Трудно сказать, какой оборот приняло бы дело, если бы не смерть Екатерины. С приходом к власти Павла Лампи пришлось срочно покинуть Россию. Новый император позаботился о полной расплате с любимцем предшествующего царствования, а после снятия А. И. Мусина-Пушкина с президентской должности у австрийского художника не оставалось никаких перспектив и в отношении работы в Академии, о которой он, несомненно, самым серьезным образом думал. Об этом свидетельствует составленный им и поданный президенту „План, представленный господину президенту Мусину-Пушкину императорской Академии в Петербурге профессором Лампи, советником императорской Академии в Вене и члена многих Академий“. Лампи пытался дать некую единую систему академического образования. Однако тот же план наглядно убеждает в том, как далек был модный портретист от дела преподавания и насколько смутно представлял себе обучение молодых художников, о чем, несомненно, знали воздерживавшиеся от его приглашения педагоги петербургской Академии.

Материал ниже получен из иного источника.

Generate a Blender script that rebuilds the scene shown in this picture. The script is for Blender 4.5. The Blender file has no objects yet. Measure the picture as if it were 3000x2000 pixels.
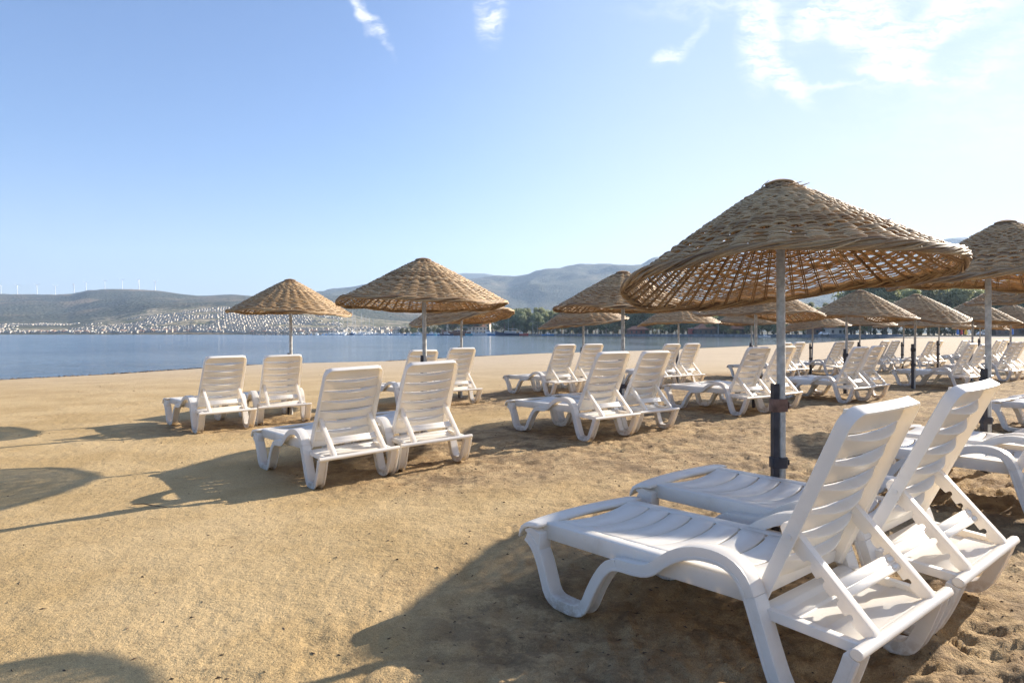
import bpy, bmesh, math, random
import numpy as np
from mathutils import Vector, Matrix, Euler

S = bpy.context.scene
COL = S.collection
R = math.radians
PI = math.pi
rnd = random.Random(7)

# ------------------------------------------------------------------ camera
F = 1950.0            # focal length in photo pixels (photo is 3000 wide)
HY = 976.0            # horizon row in the photo
CAMZ = 1.2
cam = bpy.data.cameras.new("camera")
cam.sensor_width = 36.0
cam.lens = F * 36.0 / 3000.0
cam.shift_y = -(1000 - HY) / 3000.0
cam.clip_start = 0.05
cam.clip_end = 30000.0
camo = bpy.data.objects.new("camera", cam)
camo.location = (0, 0, CAMZ)
camo.rotation_euler = (R(90), 0, 0)
COL.objects.link(camo)
S.camera = camo
S.render.resolution_x = 1024
S.render.resolution_y = 682


def at(px, Y, py=None):
    """world x (and z) of a photo column (row) at depth Y"""
    x = (px - 1500) / F * Y
    if py is None:
        return x
    return x, CAMZ + (HY - py) / F * Y


# ------------------------------------------------------------------ light
SUN_EL, SUN_AZ = 20.8, 56.5          # azimuth clockwise from +Y (view direction)
SKY_STR = 0.074
EXPO = 1.43
S.view_settings.view_transform = 'Standard'
S.view_settings.look = 'None'
S.view_settings.exposure = EXPO
S.view_settings.gamma = 1.0
S.view_settings.use_curve_mapping = False

sun = bpy.data.lights.new("sun", 'SUN')
sun.energy = 5.0
sun.angle = R(0.5)
sun.color = (1.0, 0.91, 0.78)
suno = bpy.data.objects.new("sun", sun)
sd = Vector((math.sin(R(SUN_AZ)) * math.cos(R(SUN_EL)), math.cos(R(SUN_AZ)) * math.cos(R(SUN_EL)), math.sin(R(SUN_EL))))
suno.rotation_euler = (-sd).to_track_quat('-Z', 'Y').to_euler()
suno.location = sd * 50
COL.objects.link(suno)

W = bpy.data.worlds.new("World")
S.world = W
W.use_nodes = True
nt = W.node_tree
nt.nodes.clear()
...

Лампи вернется в Вену, получит дворянское достоинство за заслуги перед многими европейскими дворами, будет продолжать работать до 1822 года и „удостоится чести“, как скажут современники, принимать у себя в 1815 году не забывшего его Александра I. И все это не помешает ему войти не в общие обзоры европейского искусства, а в исследование Фурнье-Саловез „Забытые художники“, изданное в Париже в 1902 году. Многочисленные репродукции работ мастера и его сыновей должны были хоть отчасти напомнить о такой яркой и так бесследно промелькнувшей славе. Зато русские искусствоведческие работы упорно настаивали на исключительном значении Лампи-старшего для русского портрета, о том решающем влиянии, которое оказало его мастерство на двух крупнейших наших мастеров — Левицкого и Боровиковского. Даже попытка предстать перед президентом Академии художеств в роли теоретика и педагога стала предметом специальной статьи В. Веретенникова в „Старых годах“, хотя и без малейшей попытки соотнести компилятивные положения Лампи с реальной практикой русской академии. Статья носила пышное название „Лампи-отец и его мысли об Академии художеств“.
Положим, рисованные натурщики Боровиковского не могли иметь отношения к Лампи. Помимо всякого анализа, они просто были датированы (во всяком случае, один из двух) февралем 1792 года, когда Лампи еще не успел устроиться в Петербурге. Но дальше для Боровиковского вообще вставал вопрос свободного времени. В течение всего 1792 года он занят иконами Борисоглебского собора. В 1793 году, судя по сообщению Н. А. Львова новоторжским гражданам, ему предстоит роспись Могилевского собора, которому по-прежнему придавалось очень большое значение. И если необходимые иконы можно было написать и в Петербурге, то еще существовала роспись свода, выполнявшаяся в самом соборе. Прямых указаний на участие в ней Боровиковского нет, но косвенные сведения исключают реальность приглашения архитектором другого исполнителя. К числу таких доказательств относятся, в частности, эскизы статуй, которым предстояло украсить ниши собора. Ими также занимался Боровиковский. По всей вероятности, хлопоты с Могилевским собором захватили и часть следующего года. Так что представить себе ученические занятия Боровиковского именно в этот период трудно. Если время и оставалось, то все для тех же портретов заказчиков из непосредственно связанного с портретистом круга лиц. Среди них оказывается и жена А. И. Мусина-Пушкина — Екатерина Алексеевна.
Боровиковский еще не отказывается от ставшего привычным для него небольшого размера — на этот раз около 40? 20 сантиметров. Подробностей о материале, характере колорита и письма привести нельзя. После появления на выставке 1870 года (№ 687) в качестве собственности А. И. Шаховского, портрет входил в петербургское собрание А. З. Хитрово в числе семейных портретов как изображение прабабки владельца: дочь Мусиных-Пушкиных была замужем за А. З. Хитрово-старшим.